Ha saputo alternare accelerazioni pesanti ed esercizi di morbidezza applicata al gioco. Potrebbe trarre molto vantaggio, questo sì, da un utilizzo più costante della palla corta, che con la sua apertura ampia sarebbe anche in grado di mascherare.
Nel terzo, invece, il gioco è intenso e più schematico. Shapovalov lo sfida da dietro, con meno variazioni, Schwartzman pressa a ritmo costante giocando sempre vicino alla riga. Ordinato, composto, arriva bene sulla palla e Shapovalov deve tirar fuori il meglio del suo repertorio anche solo per non perder contatto. Il suo primo turno di battuta dura undici minuti esatti. Il canadese è un velocista costretto a una gara di mezzofondo, ma la strada la percorre tutta, anche in salita. Un anno fa sarebbe già stato sotto la doccia.

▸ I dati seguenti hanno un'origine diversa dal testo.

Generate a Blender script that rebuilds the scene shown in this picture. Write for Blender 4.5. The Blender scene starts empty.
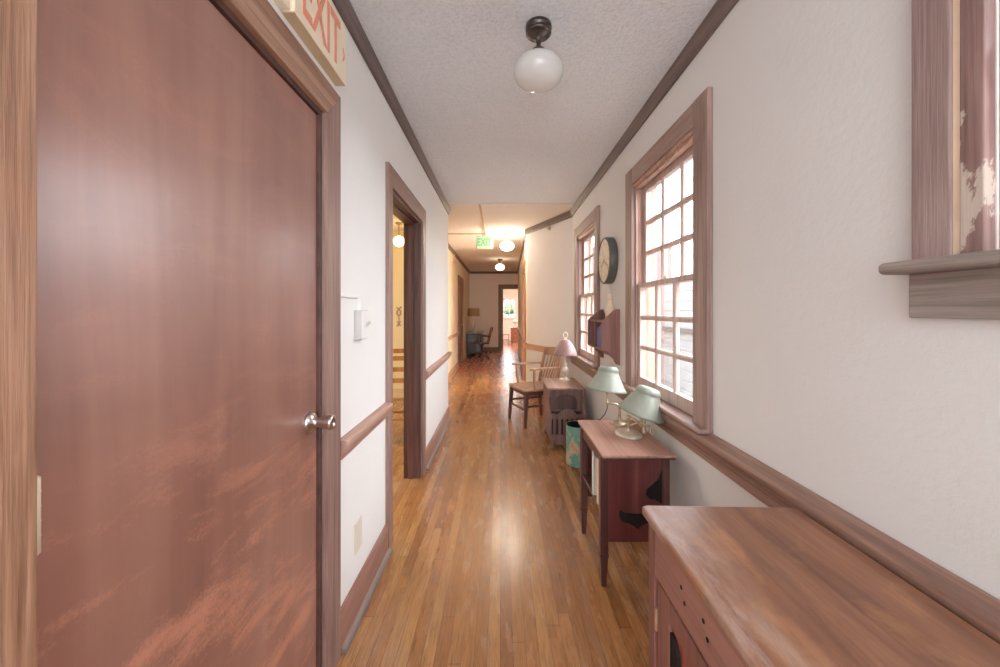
import bpy, bmesh, math, random
from mathutils import Vector, Matrix
random.seed(7)
S = bpy.context.scene
COL = S.collection
PI = math.pi

# ------------------------------------------------------------------ colours and materials
def L(r, g, b):
    def f(c):
        c /= 255.0
        return c / 12.92 if c <= 0.04045 else ((c + 0.055) / 1.055) ** 2.4
    return (f(r), f(g), f(b), 1.0)

def newmat(name):
    m = bpy.data.materials.new(name); m.use_nodes = True
    nt = m.node_tree
    for n in list(nt.nodes): nt.nodes.remove(n)
    o = nt.nodes.new('ShaderNodeOutputMaterial')
    b = nt.nodes.new('ShaderNodeBsdfPrincipled')
    nt.links.new(b.outputs[0], o.inputs[0])
    return m, nt, b

def N(nt, t, **kw):
    n = nt.nodes.new(t)
    for k, v in kw.items():
        if k in n.inputs.keys(): n.inputs[k].default_value = v
        else: setattr(n, k, v)
    return n

def ramp(nt, stops):
    r = nt.nodes.new('ShaderNodeValToRGB')
    e = r.color_ramp.elements
    while len(e) > 1: e.remove(e[-1])
    e[0].position, e[0].color = stops[0]
    for p, c in stops[1:]:
        x = e.new(p); x.color = c
    return r

def mixc(nt, fac, a, b, mode='MIX'):
    m = nt.nodes.new('ShaderNodeMix'); m.data_type = 'RGBA'; m.blend_type = mode
    for s, v in ((m.inputs[0], fac), (m.inputs[6], a), (m.inputs[7], b)):
        if hasattr(v, 'is_linked'): nt.links.new(v, s)
        else: s.default_value = v
    return m.outputs[2]

def coords(nt, scale=(1, 1, 1)):
    tc = nt.nodes.new('ShaderNodeTexCoord')
    mp = nt.nodes.new('ShaderNodeMapping')
    mp.inputs['Scale'].default_value = scale
    nt.links.new(tc.outputs['Object'], mp.inputs[0])
    return mp.outputs[0]

def noise(nt, vec, scale, detail=4, rough=0.55, dist=0.0):
    n = N(nt, 'ShaderNodeTexNoise', Scale=scale, Detail=detail, Roughness=rough, Distortion=dist)
    nt.links.new(vec, n.inputs['Vector'])
    return n.outputs[0]

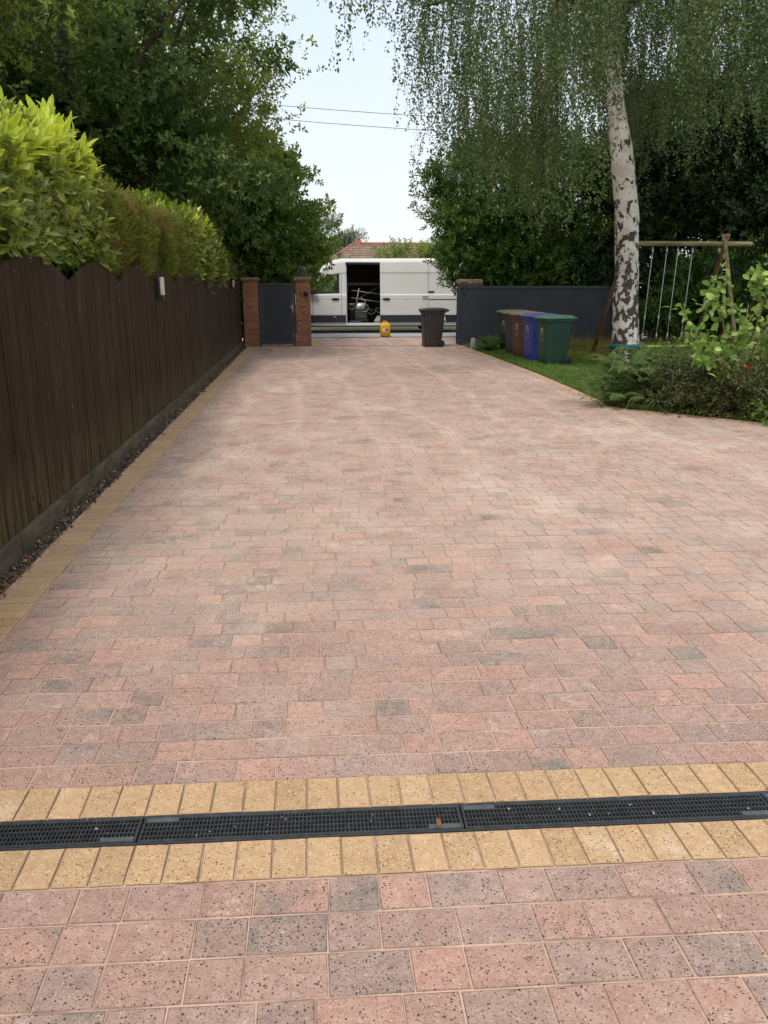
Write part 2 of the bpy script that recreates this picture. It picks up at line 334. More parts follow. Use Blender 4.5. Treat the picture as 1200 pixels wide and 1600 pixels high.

Schwartzman, che è un passista nato, gioca il terzo set meglio del primo. La velocità media a cui si scambia è tale che per entrambi diventa difficile rallentare per poi accelerare. Va sotto di un break, che “Shapo” si guadagna con una serie di scambi mozzafiato, lo recupera con l’aiuto di una risposta sulla riga e di un doppio fallo sulla palla break.
Schwartzman però gli regala di nuovo in break di vantaggio, per la prima volta con almeno tre errori di esecuzione e di concetto nello scambio. Il canadese lo sfida, lo tiene lontano dal campo, lo confonde con qualche colpo più corto o più alto.
Schwartzman non muore mai. La qualità del match resta altissima, il “Peque” arriva ovunque, recupera, rialza, costringe il canadese ad angolazioni con i margini di rischio più esili possibili. Dopo 2 ore e 57 minuti, sul 5-5 15-5 nel terzo set, hanno vinto 103 punti a testa. Un equilibrio più sottile eppure totale non sarebbe immaginabile.
Il tiebreak spreme le emozioni, porta in superficie le tensioni e le ambizioni. Al canadese nei punti chiave viene a mancare il servizio e fa tutta la differenza del mondo, perché a fine match Schwartzman il passista ha vinto solo un punto in più. Ha fatto la differenza negli scambi brevi, ha chiuso con 29 vincenti contro 49 e meno della metà dei gratuiti, 27 contro 58. Con un rendimento così, può mettere paura anche a Djokovic.